The President’s Award for Excellence recognizes selected and staff and administrative faculty members for their outstanding contributions to Virginia Tech. Nominations are received from all areas of the university and recognize extraordinary contributions and sustained excellence in the performance of job duties and responsibilities. Recipients are selected by a committee of classified and administrative faculty members appointed by the president.

Phipps has served as head secretary and administrative assistant to the head of the Department of Landscape Architecture since 1988. She is described as "the glue holding the day-to-day operations of the department together." She is a self-directed employee who is always at work, always on time, and always performing beyond the expectations of her job description.

Phipps is cited for her contribution to the success of the department’s development of the Master of Landscape Architecture program in Northern Virginia. She also has been involved in departmental activities such as faculty searches, the 30th anniversary alumni celebration, and completing SCHEV outcomes-assessment reports.

Phipps’ contributions are evident to students, faculty, and staff members in the department and college and the influence of her actions extends to the Washington Alexandria Architecture Center and George Washington University.

She has an associate in applied sciences degree from New River Community College.

The College of Architecture and Urban Studies at Virginia Tech is comprised of two schools, the School of Architecture + Design and the School of Public and International Affairs, and includes programs in architecture, art and art history, building construction, public administration and policy, interior design, industrial design, landscape architecture, government and international affairs, and urban affairs and planning. All programs strive to promote an understanding of the complexity of our environment and ways to improve that environment through thoughtful teaching and research in the design, planning, and construction fields. The college enrolls more than 2,200 students, offering 22 degrees programs taught by 130 faculty members.

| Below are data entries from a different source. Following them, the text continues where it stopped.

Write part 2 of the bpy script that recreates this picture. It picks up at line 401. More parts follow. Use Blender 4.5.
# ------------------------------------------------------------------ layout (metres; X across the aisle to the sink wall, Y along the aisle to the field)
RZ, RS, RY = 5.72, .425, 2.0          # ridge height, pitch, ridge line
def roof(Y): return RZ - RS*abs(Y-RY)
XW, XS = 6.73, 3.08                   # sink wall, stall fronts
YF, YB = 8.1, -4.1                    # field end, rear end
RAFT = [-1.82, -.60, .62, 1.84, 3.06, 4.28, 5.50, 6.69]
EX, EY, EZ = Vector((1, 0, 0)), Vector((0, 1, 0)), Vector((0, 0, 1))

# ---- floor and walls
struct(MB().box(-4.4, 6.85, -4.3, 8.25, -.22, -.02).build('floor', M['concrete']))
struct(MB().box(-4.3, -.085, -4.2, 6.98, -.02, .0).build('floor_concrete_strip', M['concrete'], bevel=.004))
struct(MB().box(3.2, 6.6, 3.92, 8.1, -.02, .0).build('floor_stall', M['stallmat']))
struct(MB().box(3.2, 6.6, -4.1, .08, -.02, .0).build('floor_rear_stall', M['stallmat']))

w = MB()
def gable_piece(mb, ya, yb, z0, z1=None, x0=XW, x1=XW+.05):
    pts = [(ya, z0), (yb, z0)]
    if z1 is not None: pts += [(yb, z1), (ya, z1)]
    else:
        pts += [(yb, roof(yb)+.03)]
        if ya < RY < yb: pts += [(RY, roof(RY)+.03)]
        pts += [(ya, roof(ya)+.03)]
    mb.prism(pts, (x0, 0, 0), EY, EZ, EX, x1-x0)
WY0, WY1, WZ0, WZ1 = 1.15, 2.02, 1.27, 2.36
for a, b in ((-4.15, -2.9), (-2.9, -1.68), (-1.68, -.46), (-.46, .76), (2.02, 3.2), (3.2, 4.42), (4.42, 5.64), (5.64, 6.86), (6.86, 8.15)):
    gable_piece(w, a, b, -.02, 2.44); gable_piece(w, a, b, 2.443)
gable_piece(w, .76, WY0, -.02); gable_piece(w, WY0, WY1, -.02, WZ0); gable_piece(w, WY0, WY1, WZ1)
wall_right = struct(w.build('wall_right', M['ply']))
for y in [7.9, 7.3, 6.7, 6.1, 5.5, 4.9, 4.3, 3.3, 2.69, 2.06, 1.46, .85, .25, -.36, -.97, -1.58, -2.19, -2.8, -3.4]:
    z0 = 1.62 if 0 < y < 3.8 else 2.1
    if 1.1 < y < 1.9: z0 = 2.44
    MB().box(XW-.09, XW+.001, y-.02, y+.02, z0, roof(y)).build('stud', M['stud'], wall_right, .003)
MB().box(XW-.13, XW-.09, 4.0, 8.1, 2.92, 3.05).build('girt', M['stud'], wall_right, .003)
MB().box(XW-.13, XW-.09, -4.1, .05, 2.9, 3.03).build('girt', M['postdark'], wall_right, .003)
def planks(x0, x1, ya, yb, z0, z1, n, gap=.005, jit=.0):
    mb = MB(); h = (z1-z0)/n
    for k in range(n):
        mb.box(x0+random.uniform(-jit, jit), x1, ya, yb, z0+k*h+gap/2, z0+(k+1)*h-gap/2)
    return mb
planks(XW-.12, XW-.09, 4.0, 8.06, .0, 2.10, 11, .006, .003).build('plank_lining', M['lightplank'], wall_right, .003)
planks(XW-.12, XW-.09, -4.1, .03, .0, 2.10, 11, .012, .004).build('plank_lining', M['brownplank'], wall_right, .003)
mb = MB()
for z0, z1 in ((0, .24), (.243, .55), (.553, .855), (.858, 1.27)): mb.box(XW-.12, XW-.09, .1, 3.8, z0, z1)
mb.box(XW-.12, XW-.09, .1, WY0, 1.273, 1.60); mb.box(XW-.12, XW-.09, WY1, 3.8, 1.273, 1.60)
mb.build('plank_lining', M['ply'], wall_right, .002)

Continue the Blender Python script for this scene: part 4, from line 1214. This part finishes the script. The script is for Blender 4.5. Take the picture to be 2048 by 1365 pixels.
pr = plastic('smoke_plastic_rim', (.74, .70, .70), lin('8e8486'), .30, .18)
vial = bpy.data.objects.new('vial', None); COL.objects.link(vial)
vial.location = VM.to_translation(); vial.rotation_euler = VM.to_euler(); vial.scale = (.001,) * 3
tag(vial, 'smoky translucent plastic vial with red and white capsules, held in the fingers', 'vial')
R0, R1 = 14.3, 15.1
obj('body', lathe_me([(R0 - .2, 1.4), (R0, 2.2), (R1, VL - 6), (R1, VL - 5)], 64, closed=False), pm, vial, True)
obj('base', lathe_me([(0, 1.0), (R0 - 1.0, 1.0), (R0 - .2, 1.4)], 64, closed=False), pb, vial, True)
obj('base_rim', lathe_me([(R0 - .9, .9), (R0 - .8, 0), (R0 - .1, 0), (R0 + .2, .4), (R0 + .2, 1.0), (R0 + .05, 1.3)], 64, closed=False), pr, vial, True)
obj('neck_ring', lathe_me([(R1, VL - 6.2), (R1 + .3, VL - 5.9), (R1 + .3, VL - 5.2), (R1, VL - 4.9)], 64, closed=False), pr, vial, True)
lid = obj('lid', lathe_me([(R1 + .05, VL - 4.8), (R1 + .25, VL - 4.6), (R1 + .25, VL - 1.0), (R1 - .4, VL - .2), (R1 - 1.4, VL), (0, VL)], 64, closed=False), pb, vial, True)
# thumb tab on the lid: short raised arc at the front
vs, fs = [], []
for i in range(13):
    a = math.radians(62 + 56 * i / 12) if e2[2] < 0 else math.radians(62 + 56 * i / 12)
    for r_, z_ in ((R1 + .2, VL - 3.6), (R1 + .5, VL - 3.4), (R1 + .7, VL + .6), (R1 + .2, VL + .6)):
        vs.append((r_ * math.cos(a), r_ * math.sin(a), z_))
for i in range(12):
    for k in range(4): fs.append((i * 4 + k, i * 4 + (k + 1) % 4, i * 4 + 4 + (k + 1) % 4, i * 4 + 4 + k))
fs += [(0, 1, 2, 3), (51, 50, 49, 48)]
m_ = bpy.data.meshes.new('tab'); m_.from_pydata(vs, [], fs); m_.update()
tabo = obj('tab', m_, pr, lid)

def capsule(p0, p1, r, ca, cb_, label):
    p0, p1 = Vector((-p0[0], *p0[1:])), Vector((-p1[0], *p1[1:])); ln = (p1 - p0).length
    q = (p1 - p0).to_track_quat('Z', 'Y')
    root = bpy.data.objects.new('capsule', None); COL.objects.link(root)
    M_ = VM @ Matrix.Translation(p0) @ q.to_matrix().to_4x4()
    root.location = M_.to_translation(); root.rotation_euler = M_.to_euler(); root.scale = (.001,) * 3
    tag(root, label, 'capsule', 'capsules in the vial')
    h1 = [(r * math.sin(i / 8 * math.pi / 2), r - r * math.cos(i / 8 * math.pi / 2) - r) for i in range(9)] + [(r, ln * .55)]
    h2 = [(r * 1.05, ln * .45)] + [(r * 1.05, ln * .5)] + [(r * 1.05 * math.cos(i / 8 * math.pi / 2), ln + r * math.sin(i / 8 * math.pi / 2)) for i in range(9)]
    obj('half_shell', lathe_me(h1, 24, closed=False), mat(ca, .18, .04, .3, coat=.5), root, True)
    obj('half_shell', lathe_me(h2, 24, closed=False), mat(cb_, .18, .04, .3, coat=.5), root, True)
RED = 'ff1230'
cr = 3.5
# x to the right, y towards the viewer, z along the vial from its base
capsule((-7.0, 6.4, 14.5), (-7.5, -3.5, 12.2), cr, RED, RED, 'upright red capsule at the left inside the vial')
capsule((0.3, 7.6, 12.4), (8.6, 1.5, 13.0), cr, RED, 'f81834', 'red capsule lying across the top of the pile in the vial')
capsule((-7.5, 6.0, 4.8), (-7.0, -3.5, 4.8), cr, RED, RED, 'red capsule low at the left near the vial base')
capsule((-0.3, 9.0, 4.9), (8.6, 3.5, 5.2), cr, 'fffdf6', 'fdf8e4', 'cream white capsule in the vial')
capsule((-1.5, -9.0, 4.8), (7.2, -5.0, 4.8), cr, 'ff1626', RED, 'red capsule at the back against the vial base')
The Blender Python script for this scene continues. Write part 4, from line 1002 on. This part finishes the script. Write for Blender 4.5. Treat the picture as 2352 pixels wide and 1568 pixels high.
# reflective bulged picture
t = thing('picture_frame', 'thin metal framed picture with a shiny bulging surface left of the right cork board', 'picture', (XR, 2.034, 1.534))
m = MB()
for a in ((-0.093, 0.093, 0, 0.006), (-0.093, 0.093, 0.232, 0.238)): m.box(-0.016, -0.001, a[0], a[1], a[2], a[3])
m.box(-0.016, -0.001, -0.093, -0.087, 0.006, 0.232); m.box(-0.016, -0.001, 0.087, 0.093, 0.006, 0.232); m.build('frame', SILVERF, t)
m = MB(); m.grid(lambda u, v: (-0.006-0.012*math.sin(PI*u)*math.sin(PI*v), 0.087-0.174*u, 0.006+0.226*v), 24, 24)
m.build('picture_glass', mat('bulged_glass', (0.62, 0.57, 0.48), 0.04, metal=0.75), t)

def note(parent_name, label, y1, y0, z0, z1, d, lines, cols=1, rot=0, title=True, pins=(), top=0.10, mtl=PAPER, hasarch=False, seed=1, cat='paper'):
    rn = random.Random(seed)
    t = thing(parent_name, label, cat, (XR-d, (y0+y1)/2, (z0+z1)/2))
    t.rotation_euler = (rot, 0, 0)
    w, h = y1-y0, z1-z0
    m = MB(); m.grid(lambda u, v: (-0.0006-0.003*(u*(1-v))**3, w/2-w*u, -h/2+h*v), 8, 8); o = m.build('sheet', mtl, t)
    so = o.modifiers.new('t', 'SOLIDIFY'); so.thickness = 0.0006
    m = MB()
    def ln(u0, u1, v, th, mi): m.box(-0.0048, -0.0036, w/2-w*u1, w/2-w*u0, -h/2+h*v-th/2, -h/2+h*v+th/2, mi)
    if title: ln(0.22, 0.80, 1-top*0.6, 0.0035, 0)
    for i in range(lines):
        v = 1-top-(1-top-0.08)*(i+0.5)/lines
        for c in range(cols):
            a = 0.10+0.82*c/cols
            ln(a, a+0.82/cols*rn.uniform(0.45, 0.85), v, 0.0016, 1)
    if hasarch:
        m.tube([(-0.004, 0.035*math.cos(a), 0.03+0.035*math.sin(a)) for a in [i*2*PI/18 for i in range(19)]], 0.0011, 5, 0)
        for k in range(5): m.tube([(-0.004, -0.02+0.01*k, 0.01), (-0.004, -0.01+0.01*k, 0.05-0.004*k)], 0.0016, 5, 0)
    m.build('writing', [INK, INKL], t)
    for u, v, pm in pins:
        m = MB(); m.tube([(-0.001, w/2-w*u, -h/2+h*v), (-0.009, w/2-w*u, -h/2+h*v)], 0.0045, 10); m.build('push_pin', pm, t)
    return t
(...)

Founded in 1872 as a land-grant college, Virginia Tech has grown to become among the largest universities in the Commonwealth of Virginia. Today, Virginia Tech’s eight colleges are dedicated to putting knowledge to work through teaching, research, and outreach activities and to fulfilling its vision to be among the top research universities in the nation. At its 2,600-acre main campus located in Blacksburg and other campus centers in Northern Virginia, Southwest Virginia, Hampton Roads, Richmond, and Roanoke, Virginia Tech enrolls more than 28,000 full- and part-time undergraduate and graduate students from all 50 states and more than 100 countries in 180 academic degree programs.